**Supplied information**
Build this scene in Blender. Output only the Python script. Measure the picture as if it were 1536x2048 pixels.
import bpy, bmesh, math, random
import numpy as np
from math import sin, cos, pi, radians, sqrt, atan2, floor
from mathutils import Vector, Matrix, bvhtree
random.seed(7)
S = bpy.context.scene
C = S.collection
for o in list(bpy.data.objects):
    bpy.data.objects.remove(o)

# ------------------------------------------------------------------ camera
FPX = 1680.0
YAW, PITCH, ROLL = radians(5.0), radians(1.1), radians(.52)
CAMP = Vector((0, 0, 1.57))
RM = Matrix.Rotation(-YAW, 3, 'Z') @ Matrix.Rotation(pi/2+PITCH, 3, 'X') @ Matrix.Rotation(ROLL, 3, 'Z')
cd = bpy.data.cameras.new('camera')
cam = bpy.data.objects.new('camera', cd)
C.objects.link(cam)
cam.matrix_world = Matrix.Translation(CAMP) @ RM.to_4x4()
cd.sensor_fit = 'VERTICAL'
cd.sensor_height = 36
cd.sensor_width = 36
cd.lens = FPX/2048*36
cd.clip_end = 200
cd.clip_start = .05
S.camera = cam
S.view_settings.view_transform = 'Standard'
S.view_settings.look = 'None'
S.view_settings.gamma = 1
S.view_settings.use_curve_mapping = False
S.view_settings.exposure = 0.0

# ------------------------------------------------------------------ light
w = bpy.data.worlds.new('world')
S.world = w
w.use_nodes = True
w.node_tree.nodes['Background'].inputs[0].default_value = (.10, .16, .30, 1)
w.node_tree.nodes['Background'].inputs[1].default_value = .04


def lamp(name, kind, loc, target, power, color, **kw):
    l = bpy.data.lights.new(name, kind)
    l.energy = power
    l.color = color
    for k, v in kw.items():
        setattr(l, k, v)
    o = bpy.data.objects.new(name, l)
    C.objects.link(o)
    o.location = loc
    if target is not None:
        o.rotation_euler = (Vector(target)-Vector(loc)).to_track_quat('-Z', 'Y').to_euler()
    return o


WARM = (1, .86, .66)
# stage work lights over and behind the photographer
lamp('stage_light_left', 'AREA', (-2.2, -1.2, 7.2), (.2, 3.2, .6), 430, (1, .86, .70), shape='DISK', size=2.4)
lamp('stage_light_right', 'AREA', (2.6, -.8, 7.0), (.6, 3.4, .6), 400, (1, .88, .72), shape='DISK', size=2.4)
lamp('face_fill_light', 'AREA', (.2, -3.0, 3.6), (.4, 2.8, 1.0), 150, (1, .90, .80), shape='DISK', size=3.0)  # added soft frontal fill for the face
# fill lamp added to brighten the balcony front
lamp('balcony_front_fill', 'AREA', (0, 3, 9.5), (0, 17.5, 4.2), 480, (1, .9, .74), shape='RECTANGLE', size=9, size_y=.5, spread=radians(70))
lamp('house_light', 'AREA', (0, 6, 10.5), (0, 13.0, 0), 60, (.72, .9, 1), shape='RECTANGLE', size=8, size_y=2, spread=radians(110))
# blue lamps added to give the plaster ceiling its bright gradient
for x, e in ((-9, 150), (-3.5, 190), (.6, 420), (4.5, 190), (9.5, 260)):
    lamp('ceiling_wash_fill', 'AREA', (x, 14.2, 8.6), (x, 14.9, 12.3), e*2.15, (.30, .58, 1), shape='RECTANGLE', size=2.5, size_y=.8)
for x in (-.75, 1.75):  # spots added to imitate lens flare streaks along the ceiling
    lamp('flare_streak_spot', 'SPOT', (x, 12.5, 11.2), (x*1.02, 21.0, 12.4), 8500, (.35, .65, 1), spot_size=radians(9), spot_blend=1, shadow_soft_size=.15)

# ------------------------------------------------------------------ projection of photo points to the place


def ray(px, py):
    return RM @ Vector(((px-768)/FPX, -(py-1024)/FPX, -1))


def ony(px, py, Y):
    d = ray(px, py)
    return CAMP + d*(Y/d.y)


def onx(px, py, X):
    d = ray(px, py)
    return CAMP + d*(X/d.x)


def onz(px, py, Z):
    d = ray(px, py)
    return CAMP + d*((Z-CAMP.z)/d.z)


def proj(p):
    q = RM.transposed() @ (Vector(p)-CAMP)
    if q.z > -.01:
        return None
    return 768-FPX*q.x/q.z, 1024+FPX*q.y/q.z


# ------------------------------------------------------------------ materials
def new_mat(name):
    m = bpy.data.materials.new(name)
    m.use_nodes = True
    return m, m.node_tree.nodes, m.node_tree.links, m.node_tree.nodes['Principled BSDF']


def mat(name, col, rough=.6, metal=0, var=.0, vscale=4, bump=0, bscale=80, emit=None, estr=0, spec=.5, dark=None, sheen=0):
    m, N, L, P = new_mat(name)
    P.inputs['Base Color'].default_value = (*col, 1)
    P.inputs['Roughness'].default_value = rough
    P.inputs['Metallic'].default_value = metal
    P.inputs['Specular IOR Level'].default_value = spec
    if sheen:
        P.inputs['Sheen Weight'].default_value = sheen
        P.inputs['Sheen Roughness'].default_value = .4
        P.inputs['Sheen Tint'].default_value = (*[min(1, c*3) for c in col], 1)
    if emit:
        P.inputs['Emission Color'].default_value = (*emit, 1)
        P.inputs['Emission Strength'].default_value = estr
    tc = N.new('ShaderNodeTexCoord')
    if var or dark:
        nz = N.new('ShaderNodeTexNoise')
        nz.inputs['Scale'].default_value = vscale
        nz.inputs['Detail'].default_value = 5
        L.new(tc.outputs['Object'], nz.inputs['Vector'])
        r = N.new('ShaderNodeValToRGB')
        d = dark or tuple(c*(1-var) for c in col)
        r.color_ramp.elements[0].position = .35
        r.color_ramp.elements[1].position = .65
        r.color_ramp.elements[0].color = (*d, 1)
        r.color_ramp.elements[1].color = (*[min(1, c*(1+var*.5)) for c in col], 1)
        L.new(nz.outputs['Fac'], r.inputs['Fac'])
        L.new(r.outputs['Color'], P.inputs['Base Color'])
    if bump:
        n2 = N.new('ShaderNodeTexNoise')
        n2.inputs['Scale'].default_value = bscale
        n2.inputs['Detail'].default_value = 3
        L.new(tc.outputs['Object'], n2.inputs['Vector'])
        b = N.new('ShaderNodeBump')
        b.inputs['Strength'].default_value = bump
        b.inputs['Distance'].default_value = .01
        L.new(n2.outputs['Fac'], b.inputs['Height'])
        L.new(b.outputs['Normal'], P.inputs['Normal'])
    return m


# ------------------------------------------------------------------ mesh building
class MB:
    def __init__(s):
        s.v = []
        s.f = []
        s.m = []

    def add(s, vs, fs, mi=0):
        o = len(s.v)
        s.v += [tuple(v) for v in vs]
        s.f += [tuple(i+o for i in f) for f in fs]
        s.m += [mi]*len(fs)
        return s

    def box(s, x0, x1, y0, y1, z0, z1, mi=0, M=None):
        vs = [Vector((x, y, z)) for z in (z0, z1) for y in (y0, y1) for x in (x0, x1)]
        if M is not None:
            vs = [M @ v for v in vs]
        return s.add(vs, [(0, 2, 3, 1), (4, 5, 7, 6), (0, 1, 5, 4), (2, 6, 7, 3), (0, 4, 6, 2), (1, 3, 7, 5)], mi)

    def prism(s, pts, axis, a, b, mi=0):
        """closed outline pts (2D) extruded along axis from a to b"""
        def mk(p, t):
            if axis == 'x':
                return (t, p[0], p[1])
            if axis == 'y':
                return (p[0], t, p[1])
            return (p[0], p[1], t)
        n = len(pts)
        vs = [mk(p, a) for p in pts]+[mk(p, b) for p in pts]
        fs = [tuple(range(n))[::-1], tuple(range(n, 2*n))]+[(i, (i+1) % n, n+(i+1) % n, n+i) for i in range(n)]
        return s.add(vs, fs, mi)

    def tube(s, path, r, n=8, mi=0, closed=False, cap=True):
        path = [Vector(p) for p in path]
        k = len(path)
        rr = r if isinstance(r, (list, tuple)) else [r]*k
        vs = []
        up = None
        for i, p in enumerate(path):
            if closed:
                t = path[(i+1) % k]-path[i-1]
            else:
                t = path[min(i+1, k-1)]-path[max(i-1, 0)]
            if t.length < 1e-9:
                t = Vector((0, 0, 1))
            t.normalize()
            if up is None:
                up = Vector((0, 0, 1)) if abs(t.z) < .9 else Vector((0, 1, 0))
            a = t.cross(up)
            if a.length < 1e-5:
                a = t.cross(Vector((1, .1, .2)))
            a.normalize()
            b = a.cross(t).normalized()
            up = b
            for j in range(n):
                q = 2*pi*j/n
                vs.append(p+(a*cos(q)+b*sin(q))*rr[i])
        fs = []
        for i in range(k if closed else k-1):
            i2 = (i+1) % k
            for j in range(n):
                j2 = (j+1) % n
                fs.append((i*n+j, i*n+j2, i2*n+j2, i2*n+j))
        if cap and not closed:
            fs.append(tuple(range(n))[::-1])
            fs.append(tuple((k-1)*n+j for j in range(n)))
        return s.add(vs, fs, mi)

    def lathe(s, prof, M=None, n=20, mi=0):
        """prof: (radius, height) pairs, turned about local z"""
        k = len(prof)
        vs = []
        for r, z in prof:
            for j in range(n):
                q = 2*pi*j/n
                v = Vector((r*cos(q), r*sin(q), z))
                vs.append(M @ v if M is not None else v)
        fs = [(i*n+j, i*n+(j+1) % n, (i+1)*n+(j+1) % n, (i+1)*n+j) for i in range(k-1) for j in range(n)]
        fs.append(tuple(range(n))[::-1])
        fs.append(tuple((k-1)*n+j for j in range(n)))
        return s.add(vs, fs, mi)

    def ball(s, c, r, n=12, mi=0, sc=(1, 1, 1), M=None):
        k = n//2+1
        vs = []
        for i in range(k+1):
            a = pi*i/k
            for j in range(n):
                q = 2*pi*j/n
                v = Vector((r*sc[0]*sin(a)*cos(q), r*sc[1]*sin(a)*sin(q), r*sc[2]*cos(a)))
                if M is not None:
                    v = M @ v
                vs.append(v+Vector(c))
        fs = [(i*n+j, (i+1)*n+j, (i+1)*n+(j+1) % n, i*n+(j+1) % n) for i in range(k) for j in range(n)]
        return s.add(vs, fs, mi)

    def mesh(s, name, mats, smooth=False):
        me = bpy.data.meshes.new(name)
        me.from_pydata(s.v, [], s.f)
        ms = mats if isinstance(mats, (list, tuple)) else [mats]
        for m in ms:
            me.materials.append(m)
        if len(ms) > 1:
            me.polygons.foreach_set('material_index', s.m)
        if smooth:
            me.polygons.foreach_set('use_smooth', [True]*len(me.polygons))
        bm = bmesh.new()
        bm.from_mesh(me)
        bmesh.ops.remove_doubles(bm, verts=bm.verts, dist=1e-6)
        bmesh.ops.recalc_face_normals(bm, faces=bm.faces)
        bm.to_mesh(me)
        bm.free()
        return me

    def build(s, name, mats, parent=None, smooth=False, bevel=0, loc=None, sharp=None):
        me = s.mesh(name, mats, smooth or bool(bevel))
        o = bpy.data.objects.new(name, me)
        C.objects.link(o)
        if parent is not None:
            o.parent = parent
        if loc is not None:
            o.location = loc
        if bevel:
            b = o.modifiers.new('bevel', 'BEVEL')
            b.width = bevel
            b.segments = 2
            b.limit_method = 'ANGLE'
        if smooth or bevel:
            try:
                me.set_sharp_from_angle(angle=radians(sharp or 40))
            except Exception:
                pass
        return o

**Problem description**
Write out, exactly and with nothing else, the lines of the listing above from its first line through the line with "bpy.data.objects.remove(o)".

**Response to this exercise**
Build this scene in Blender. Output only the Python script. Measure the picture as if it were 1536x2048 pixels.
import bpy, bmesh, math, random
import numpy as np
from math import sin, cos, pi, radians, sqrt, atan2, floor
from mathutils import Vector, Matrix, bvhtree
random.seed(7)
S = bpy.context.scene
C = S.collection
for o in list(bpy.data.objects):
    bpy.data.objects.remove(o)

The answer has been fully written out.